その後、エコビレッジ研究会では、エコビレッジの実現に向けた都市側からの呼びかけを行った。結果、大分県久住町で「地球にやさしいむら」の検討があり、研究会からも、メンバーを派遣。検討の中心は、当時自治省から久住町に出向していた山田氏。「地球にやさしい」の意味は、

・地球上の他の地域の人々に対して、ツケ回しをしない。

・地球上の自分と異なった立場・条件の下にいる人々に対して、ツケ回しをしない。

・将来の世代の人々に対して、ツケ回しをしない。

・人間以外の他の生物に対して、ツケ回しをしない。

また、むらづくりのための要素として、「人」、「場」、「しくみ」の3つをあげた。

 

2.地球環境時代の里地づくり〜 里地研究会

1994年に策定された「環境基本計画」の中で、山地、里地、平地、沿岸地域が定義された。このうち、国土の約半分を占める里地については、これまで、どのように環境を保全するのか、どのような環境施策を展開すべきか明確にされてこなかった。
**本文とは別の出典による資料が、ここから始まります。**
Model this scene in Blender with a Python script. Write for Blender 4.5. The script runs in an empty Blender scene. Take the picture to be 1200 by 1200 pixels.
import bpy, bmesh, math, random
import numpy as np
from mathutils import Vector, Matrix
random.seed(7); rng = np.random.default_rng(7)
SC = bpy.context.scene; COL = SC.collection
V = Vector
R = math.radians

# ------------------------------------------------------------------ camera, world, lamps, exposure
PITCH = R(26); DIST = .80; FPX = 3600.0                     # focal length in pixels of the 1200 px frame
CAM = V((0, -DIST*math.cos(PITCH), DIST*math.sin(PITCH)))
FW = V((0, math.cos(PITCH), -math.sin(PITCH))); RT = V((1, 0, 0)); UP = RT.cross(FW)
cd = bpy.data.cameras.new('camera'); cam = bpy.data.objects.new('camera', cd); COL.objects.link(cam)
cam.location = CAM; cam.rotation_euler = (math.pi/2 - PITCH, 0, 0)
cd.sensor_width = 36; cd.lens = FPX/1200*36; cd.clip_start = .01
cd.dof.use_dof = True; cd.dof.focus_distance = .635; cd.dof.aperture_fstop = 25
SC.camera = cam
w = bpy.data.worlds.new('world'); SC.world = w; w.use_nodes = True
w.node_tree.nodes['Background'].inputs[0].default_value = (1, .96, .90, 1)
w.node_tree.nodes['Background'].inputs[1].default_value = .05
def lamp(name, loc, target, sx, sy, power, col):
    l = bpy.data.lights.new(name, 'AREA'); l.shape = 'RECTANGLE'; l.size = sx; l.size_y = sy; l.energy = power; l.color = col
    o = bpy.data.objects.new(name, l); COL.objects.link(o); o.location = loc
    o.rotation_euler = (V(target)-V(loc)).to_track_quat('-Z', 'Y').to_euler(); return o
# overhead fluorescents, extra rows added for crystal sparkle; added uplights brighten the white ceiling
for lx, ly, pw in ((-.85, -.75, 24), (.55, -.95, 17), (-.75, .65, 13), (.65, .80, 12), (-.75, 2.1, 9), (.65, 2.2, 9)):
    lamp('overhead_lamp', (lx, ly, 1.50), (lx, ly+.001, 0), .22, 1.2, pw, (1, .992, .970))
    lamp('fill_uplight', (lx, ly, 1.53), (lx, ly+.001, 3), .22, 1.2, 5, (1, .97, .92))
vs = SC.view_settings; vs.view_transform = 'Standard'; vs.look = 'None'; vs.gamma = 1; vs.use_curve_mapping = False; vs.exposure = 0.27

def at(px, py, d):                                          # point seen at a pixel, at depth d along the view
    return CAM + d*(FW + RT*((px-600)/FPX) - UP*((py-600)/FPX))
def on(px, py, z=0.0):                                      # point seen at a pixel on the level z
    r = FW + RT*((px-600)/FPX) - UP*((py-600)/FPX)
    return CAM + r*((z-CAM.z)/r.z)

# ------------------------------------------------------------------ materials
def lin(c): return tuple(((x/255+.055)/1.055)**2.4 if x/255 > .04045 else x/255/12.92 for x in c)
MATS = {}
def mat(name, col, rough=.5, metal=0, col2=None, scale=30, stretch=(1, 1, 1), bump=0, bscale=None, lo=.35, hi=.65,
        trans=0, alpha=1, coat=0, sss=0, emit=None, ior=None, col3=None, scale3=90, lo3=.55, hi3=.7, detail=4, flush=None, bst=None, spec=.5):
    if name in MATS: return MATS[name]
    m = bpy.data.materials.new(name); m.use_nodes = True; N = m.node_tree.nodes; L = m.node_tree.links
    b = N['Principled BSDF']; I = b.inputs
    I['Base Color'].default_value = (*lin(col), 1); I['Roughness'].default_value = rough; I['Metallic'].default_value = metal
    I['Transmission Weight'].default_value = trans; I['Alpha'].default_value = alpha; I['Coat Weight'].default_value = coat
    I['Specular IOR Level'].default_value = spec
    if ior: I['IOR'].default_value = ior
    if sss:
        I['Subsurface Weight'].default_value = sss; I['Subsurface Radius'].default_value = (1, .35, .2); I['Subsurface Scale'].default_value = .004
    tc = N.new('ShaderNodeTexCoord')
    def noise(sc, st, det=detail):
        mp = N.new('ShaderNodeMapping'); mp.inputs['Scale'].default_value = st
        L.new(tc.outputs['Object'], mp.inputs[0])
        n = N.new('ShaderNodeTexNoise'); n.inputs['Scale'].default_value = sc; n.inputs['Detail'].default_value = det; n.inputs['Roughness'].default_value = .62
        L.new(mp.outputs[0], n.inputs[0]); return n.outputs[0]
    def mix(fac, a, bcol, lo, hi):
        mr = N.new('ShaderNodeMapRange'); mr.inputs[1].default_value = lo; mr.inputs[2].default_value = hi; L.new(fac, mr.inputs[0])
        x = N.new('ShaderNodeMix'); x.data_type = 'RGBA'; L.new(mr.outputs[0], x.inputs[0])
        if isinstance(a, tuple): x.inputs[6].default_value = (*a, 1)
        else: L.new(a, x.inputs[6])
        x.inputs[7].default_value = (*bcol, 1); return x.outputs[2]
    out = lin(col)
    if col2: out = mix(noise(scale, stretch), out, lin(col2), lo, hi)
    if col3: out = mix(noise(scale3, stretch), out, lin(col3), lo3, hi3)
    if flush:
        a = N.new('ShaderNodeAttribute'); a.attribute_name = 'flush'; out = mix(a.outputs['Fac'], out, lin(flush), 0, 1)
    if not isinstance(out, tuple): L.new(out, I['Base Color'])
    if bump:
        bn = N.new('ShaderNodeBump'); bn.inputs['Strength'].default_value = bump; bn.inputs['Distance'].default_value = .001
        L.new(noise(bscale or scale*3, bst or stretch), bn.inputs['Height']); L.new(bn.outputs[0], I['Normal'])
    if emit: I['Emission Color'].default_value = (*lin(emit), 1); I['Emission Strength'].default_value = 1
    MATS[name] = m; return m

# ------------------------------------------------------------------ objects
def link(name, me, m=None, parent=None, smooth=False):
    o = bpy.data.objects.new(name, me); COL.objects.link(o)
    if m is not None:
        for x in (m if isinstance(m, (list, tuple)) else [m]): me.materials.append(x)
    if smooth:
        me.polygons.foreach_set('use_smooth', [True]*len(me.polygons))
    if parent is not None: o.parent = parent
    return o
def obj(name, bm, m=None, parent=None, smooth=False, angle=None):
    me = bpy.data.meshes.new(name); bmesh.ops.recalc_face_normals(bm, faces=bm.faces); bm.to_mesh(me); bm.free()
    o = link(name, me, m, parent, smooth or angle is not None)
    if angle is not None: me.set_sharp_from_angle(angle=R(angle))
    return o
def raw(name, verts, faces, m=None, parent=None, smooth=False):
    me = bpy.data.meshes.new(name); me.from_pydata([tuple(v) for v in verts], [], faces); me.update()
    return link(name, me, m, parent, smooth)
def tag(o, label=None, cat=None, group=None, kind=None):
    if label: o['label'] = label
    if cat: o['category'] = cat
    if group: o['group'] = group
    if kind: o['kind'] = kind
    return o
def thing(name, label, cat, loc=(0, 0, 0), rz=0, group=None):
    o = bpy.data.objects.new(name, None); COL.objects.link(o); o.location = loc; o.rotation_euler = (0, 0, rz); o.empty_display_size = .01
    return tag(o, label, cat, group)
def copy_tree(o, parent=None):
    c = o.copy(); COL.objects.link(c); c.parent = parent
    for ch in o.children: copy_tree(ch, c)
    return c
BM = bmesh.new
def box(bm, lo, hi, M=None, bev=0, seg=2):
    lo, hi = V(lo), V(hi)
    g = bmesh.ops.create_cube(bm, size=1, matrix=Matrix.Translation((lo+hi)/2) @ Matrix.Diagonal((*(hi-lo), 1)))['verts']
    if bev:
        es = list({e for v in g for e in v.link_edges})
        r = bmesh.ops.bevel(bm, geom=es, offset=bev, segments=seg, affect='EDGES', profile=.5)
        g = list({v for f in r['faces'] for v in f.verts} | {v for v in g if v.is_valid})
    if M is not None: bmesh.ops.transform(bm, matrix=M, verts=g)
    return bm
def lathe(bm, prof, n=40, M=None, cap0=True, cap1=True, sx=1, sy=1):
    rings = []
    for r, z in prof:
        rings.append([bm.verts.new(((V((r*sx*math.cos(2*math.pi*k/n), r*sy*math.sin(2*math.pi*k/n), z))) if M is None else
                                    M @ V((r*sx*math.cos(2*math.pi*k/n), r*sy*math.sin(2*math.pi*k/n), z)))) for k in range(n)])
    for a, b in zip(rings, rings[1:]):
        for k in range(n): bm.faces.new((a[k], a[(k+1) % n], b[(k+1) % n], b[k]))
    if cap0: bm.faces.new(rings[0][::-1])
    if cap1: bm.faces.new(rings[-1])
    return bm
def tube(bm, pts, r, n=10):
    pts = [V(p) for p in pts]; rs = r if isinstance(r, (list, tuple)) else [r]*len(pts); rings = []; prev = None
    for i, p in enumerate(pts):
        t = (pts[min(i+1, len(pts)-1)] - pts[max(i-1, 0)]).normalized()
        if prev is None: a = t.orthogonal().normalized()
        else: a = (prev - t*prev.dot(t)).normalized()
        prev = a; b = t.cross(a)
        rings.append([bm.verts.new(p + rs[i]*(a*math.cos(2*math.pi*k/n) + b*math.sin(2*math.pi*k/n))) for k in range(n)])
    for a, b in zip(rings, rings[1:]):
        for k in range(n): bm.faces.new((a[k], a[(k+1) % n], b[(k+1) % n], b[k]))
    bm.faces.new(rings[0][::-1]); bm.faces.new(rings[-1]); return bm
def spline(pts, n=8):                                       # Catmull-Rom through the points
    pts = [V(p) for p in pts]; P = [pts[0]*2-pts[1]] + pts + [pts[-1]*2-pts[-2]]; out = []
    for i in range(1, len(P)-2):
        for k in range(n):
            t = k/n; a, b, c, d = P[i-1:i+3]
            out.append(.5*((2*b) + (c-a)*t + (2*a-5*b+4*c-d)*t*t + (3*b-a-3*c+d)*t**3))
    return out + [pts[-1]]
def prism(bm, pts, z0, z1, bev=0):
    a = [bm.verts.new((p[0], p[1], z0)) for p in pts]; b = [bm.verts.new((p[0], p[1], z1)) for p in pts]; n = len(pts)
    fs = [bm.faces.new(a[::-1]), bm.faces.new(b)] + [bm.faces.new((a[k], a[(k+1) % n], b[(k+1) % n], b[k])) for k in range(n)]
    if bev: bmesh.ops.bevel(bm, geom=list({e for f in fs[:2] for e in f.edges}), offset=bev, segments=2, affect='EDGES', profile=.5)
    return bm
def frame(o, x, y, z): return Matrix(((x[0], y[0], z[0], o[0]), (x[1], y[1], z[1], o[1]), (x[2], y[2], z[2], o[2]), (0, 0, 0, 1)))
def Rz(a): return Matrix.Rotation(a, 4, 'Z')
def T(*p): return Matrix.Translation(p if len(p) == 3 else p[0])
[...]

この点を検討すべく、1995年に里地研究会設置。内藤正明、佐藤誠、鈴木繁夫、瀬田信哉、盛岡通の5名の委員、環境庁職員、民間シンクタンタ等がメンバー。

議論のポイントは以下の5点。

・里地では、経済活動のあり方、地域づくりに踏み込んだ議論が必要。

・里地の活性化の最終目的は「活き生きとした暮らし」

・環境基本計画の目標である「循環、共生、参加」は一体的にとらえるべき。

・里地づくりはアクションの連続で、地域を変えていくダイナミズムが大切。

・里地づくりには大都市住民の関与が必要。里地のライフスタイルの普及と大都市から里地への移住を目標とすべき。

里地づくりの考え方として打ち出した要素は、「共生性」、「参加性」、「経済性」。

また、地球環境時代の里地づくりと、従来の里地づくりとの比較も行った。